— WRITTEN INSTRUCTION —
Collect each line of the entries that holds the string "scene".

— ROWS —

##########

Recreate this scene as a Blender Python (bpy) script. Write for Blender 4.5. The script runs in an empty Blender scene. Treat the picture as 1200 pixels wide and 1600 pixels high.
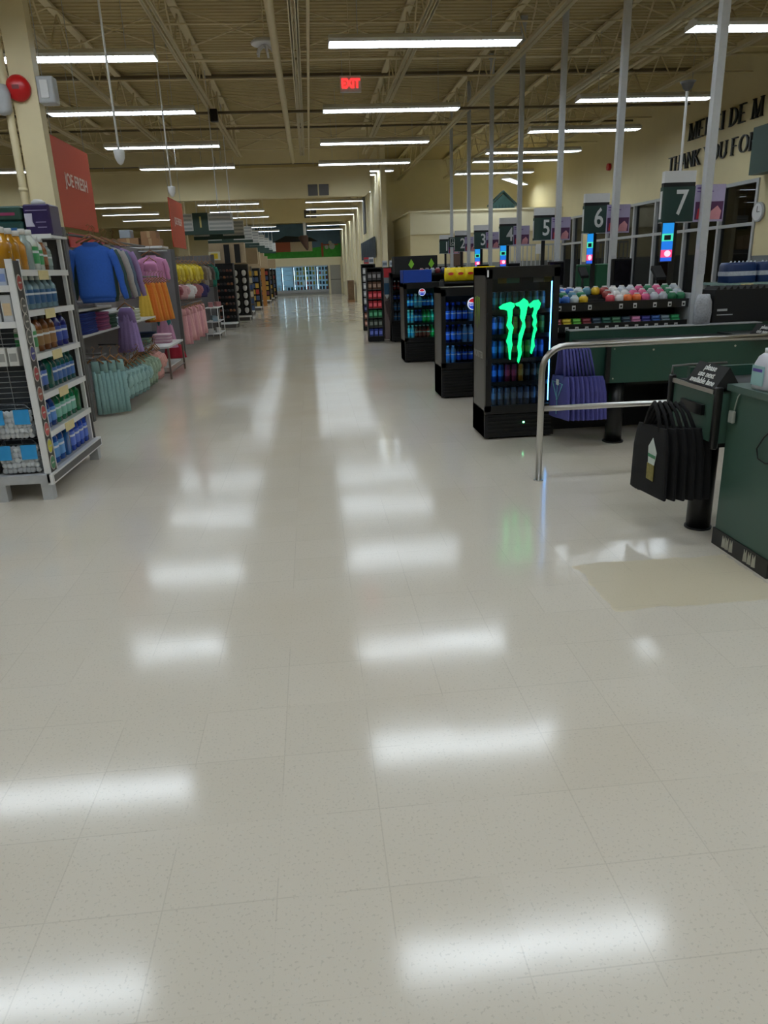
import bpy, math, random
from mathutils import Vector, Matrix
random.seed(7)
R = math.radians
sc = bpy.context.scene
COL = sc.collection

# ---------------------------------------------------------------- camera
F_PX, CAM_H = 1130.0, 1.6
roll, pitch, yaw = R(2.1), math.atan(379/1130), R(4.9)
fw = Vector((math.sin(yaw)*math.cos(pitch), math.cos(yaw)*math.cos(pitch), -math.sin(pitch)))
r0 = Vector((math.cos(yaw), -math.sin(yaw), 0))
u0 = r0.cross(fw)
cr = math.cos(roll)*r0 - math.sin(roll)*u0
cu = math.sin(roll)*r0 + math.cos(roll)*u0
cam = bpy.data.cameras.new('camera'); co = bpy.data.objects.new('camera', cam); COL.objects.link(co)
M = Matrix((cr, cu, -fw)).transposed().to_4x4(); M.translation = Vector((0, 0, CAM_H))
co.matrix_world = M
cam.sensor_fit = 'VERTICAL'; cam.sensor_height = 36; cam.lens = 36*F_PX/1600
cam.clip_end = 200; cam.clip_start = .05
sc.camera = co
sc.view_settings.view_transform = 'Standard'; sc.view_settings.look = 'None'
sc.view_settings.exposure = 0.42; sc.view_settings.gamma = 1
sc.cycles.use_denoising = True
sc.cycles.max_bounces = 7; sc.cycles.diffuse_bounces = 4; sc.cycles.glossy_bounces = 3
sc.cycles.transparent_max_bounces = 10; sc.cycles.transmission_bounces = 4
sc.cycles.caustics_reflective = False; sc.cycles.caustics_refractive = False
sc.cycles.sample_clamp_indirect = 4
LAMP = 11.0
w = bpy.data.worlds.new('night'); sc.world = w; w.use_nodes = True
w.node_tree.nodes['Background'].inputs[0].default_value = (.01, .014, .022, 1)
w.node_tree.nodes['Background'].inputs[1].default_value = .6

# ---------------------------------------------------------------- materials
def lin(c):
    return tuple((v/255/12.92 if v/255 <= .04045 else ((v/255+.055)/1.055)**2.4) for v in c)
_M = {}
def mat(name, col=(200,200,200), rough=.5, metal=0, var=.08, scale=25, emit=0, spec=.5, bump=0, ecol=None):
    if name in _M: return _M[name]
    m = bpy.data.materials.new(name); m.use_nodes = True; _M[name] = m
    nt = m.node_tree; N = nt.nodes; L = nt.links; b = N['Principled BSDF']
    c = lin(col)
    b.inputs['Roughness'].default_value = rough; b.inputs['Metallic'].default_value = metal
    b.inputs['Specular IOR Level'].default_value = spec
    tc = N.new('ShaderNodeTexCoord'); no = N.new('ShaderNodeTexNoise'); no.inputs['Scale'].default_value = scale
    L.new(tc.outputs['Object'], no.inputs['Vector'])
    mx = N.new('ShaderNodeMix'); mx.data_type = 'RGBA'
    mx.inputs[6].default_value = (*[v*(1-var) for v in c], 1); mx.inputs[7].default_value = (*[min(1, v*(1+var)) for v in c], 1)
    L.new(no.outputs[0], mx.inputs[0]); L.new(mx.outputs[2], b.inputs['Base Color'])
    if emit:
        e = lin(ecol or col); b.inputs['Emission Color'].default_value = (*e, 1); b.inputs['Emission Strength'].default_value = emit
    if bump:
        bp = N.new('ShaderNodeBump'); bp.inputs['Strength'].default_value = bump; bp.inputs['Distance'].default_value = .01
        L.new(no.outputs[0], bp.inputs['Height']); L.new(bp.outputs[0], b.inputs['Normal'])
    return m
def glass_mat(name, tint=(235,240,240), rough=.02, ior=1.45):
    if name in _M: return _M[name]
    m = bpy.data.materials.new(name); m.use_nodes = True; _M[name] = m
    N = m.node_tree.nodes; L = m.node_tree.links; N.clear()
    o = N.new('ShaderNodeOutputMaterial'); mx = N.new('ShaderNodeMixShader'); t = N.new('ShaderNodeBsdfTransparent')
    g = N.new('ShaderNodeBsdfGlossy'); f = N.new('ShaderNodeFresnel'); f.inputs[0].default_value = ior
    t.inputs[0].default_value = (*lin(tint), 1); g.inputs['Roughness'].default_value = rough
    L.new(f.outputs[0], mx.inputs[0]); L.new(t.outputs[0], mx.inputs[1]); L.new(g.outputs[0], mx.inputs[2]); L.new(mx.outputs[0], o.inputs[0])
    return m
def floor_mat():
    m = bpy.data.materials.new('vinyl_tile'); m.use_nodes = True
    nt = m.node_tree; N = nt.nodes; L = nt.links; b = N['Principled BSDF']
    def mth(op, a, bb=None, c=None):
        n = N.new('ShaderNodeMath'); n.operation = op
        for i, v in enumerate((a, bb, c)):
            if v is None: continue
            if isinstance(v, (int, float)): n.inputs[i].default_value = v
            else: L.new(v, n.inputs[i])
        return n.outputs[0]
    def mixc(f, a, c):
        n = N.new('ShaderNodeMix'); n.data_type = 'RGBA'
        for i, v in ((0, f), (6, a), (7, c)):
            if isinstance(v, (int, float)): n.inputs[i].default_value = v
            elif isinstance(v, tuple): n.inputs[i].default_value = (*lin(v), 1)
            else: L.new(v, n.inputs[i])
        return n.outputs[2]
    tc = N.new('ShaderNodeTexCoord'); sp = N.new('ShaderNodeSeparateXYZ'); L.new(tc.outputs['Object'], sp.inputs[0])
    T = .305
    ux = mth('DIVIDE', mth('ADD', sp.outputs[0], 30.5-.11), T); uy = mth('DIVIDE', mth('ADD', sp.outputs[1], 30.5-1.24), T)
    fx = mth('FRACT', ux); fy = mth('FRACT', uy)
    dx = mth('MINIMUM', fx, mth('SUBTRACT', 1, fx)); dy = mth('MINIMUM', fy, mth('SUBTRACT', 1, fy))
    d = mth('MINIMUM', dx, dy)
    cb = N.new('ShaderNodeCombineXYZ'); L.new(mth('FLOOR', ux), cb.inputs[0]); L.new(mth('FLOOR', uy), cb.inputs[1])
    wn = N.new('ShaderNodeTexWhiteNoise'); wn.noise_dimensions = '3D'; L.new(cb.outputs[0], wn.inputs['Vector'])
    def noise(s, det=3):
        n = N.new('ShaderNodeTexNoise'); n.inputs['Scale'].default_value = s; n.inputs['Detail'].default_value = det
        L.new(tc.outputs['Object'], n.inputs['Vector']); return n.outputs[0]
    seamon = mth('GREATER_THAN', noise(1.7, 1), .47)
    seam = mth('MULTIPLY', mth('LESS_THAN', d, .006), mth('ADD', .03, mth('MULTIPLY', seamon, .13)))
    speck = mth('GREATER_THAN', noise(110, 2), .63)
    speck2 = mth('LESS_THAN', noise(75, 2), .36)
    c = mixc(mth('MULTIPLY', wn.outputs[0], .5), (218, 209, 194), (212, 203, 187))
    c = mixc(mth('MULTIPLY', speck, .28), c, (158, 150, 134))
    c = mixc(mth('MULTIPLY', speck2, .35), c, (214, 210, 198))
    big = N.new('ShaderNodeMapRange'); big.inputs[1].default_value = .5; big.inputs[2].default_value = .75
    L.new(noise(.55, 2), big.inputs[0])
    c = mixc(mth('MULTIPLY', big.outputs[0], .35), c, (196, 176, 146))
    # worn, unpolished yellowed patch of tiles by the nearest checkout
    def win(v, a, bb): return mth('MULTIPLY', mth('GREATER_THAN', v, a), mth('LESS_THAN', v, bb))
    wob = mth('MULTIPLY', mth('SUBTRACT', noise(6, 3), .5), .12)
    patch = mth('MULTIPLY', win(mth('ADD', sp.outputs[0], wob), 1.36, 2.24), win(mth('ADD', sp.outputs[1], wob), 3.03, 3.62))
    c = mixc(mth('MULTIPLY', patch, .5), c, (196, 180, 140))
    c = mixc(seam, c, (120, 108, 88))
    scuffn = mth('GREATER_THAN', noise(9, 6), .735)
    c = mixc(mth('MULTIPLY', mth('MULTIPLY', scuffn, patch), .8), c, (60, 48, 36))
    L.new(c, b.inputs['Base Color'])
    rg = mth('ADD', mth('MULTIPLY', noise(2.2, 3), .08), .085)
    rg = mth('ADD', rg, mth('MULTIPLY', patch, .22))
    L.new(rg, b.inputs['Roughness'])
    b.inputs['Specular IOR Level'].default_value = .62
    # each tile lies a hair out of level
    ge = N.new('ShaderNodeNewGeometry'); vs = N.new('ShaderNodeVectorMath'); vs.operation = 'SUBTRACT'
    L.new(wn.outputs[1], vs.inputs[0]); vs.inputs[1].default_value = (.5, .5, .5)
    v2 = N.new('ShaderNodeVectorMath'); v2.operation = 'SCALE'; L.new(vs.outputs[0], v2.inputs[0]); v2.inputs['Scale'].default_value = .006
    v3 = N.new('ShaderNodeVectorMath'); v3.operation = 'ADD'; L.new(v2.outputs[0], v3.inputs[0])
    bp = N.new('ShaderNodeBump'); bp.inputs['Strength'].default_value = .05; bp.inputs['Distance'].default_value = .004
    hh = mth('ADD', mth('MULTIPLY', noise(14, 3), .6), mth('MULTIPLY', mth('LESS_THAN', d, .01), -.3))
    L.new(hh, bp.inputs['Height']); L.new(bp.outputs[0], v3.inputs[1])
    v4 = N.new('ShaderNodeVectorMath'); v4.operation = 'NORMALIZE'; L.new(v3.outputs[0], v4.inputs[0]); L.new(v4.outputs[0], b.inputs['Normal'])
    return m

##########

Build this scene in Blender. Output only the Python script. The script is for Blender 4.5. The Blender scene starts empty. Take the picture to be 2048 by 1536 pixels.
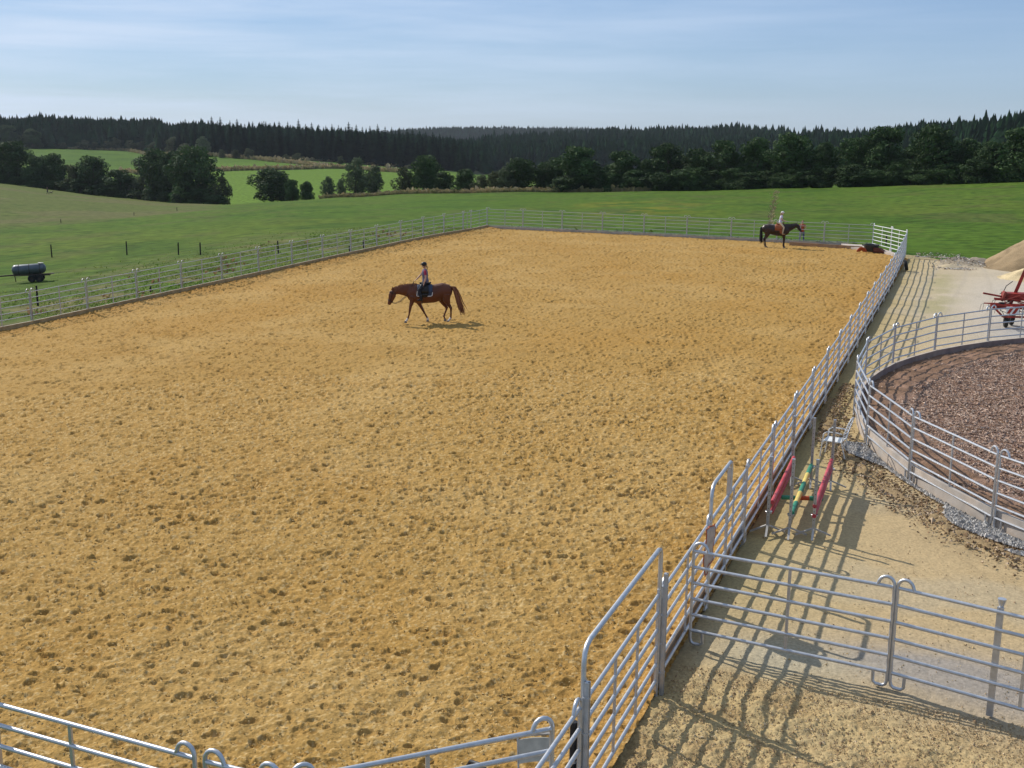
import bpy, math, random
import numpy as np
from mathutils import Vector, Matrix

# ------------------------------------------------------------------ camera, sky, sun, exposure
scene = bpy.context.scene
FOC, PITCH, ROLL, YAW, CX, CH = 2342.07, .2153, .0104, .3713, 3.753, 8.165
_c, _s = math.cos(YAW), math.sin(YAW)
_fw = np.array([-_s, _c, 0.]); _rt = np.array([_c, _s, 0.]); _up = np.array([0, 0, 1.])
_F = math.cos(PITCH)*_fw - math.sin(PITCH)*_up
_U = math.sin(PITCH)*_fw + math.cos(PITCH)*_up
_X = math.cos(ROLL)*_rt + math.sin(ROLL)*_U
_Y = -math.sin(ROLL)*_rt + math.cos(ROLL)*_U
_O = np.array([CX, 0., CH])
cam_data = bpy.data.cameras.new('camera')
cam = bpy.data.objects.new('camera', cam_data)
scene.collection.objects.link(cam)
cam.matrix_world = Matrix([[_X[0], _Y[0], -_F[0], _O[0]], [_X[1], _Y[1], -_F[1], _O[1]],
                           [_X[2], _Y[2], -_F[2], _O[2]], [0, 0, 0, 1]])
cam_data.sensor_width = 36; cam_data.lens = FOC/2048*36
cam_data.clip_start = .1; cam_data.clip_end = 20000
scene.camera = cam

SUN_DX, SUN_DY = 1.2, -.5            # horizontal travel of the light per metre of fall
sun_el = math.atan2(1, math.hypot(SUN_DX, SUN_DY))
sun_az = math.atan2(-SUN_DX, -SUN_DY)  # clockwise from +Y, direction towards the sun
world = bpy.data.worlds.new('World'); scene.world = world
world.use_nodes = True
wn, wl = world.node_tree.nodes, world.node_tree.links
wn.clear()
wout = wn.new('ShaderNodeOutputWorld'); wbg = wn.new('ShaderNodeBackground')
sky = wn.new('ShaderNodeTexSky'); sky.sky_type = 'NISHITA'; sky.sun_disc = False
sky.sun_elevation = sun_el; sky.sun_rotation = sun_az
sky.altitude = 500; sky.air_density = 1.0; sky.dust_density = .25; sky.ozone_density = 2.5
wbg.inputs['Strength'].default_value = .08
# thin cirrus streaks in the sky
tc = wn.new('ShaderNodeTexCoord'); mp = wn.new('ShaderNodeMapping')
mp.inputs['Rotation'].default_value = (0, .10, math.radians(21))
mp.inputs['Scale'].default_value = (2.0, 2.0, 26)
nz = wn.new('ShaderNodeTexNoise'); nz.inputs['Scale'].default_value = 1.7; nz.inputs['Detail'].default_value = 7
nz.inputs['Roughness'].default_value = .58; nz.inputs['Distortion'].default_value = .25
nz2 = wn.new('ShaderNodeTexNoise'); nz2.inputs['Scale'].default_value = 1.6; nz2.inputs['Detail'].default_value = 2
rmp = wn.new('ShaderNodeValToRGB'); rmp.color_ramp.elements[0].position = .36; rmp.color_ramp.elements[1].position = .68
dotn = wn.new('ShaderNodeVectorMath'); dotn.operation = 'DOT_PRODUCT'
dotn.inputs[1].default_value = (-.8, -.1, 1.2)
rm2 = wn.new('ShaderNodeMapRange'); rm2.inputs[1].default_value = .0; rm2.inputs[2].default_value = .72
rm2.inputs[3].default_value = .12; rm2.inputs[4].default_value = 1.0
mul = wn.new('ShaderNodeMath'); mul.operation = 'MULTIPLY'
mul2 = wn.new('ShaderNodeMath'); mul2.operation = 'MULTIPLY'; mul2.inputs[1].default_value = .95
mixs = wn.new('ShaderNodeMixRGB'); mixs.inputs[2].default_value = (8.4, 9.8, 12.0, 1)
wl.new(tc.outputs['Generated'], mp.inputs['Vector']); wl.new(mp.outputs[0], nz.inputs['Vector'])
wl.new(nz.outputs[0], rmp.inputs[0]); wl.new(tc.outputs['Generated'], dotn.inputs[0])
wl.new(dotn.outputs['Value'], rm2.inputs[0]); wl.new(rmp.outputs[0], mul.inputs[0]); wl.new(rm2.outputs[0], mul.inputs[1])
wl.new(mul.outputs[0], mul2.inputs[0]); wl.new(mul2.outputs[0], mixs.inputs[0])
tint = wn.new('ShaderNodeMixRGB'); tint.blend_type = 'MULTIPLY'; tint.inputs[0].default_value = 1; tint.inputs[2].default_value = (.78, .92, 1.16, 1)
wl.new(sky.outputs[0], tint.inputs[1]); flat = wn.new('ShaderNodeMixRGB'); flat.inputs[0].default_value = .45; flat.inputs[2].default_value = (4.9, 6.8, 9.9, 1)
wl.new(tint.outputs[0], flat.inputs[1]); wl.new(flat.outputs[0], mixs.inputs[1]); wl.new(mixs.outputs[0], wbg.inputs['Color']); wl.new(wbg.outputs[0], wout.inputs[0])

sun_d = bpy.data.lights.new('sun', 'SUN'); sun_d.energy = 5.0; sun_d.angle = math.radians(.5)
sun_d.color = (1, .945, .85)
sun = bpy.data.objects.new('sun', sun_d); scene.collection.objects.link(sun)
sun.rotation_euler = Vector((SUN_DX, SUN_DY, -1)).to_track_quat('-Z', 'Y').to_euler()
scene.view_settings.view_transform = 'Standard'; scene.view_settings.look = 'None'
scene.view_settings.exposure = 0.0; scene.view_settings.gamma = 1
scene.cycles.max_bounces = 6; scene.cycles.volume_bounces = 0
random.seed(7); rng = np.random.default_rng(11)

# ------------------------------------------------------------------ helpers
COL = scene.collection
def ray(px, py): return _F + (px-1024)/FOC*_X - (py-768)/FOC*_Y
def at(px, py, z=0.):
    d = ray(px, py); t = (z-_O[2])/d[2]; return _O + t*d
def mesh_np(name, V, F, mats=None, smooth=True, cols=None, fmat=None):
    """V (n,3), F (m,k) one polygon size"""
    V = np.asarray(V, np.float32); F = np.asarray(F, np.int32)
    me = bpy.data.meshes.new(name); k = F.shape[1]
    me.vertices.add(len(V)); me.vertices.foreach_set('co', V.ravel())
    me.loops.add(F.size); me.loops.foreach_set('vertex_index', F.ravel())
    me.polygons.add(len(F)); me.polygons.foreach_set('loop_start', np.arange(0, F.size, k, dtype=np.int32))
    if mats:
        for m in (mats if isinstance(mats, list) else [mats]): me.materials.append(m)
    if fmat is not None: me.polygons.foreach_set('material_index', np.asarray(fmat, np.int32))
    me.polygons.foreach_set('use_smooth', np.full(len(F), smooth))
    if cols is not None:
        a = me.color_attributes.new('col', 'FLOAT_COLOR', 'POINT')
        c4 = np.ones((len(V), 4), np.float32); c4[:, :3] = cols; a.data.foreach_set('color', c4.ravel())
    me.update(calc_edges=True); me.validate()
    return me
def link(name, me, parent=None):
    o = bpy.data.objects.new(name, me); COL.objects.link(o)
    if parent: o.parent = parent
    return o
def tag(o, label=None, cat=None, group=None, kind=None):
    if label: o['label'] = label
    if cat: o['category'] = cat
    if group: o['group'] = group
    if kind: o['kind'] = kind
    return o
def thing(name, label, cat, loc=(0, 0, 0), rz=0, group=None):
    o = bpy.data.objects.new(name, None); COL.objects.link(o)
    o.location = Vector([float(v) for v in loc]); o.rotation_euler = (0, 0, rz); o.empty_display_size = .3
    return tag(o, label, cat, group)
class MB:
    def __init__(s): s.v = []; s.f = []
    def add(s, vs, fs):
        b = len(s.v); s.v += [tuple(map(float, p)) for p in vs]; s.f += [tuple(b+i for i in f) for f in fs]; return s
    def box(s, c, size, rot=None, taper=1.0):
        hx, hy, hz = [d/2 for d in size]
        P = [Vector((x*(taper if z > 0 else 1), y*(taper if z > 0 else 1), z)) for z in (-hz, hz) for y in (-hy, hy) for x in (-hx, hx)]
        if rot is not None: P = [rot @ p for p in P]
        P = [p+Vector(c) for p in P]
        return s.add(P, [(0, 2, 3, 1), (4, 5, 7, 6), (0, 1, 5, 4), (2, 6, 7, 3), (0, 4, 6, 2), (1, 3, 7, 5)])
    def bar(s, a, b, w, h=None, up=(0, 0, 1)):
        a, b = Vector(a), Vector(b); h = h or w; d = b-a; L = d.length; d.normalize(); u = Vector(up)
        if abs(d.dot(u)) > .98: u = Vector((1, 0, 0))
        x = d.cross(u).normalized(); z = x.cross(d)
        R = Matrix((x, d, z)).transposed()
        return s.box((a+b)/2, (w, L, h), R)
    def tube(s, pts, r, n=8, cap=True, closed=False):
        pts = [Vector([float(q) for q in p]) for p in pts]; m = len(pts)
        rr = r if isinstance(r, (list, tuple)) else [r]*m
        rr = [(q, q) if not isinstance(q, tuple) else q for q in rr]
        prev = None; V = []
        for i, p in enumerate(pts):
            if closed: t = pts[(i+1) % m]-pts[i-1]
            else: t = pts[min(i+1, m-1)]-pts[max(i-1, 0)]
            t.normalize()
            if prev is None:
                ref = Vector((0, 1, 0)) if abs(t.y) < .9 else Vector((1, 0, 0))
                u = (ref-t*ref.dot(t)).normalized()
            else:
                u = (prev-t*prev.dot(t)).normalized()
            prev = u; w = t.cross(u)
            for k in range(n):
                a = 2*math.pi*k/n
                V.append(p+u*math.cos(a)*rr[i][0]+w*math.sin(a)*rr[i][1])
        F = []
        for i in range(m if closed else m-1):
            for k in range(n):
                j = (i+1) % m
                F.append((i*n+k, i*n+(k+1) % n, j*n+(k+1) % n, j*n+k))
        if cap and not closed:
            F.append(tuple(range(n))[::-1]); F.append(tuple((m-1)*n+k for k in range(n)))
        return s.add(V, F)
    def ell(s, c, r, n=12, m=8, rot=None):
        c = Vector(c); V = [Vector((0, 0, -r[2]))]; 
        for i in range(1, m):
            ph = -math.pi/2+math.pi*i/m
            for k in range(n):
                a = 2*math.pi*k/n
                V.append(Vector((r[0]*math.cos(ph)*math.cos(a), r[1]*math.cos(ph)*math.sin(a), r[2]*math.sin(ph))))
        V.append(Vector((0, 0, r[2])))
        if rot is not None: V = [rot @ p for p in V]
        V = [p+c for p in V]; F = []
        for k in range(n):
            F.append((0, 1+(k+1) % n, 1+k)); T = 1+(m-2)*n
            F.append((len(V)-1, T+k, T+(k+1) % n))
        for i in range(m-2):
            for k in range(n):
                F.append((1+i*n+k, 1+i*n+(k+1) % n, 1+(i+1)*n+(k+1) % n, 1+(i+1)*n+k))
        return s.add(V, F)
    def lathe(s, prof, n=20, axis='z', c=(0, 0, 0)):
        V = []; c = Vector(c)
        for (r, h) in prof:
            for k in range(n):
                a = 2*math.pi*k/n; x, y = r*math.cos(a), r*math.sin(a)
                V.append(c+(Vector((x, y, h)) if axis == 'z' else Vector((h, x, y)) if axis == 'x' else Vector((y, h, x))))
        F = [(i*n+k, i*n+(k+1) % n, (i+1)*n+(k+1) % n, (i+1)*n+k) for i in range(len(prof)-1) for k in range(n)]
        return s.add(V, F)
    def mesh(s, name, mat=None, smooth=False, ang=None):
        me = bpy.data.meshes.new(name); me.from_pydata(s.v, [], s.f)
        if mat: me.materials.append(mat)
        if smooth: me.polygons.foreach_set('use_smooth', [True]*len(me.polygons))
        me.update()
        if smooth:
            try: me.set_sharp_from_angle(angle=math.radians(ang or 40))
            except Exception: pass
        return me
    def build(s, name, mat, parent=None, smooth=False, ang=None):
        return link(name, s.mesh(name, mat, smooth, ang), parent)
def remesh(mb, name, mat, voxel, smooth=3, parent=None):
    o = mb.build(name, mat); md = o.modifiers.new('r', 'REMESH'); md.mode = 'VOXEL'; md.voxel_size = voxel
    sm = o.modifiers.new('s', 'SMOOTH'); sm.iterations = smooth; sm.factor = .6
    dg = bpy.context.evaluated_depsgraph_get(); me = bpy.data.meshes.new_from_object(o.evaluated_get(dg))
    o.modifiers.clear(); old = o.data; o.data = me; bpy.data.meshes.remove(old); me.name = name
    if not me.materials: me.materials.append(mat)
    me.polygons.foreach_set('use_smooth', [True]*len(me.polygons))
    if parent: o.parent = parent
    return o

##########

— ANSWER —
Recreate this scene as a Blender Python (bpy) script. Write for Blender 4.5. The script runs in an empty Blender scene. Treat the picture as 1200 pixels wide and 1600 pixels high.
sc = bpy.context.scene
Build this scene in Blender. Output only the Python script. The script is for Blender 4.5. The Blender scene starts empty. Take the picture to be 2048 by 1536 pixels.
scene = bpy.context.scene
scene.collection.objects.link(cam)
scene.camera = cam
world = bpy.data.worlds.new('World'); scene.world = world
sun = bpy.data.objects.new('sun', sun_d); scene.collection.objects.link(sun)
scene.view_settings.view_transform = 'Standard'; scene.view_settings.look = 'None'
scene.view_settings.exposure = 0.0; scene.view_settings.gamma = 1
scene.cycles.max_bounces = 6; scene.cycles.volume_bounces = 0
COL = scene.collection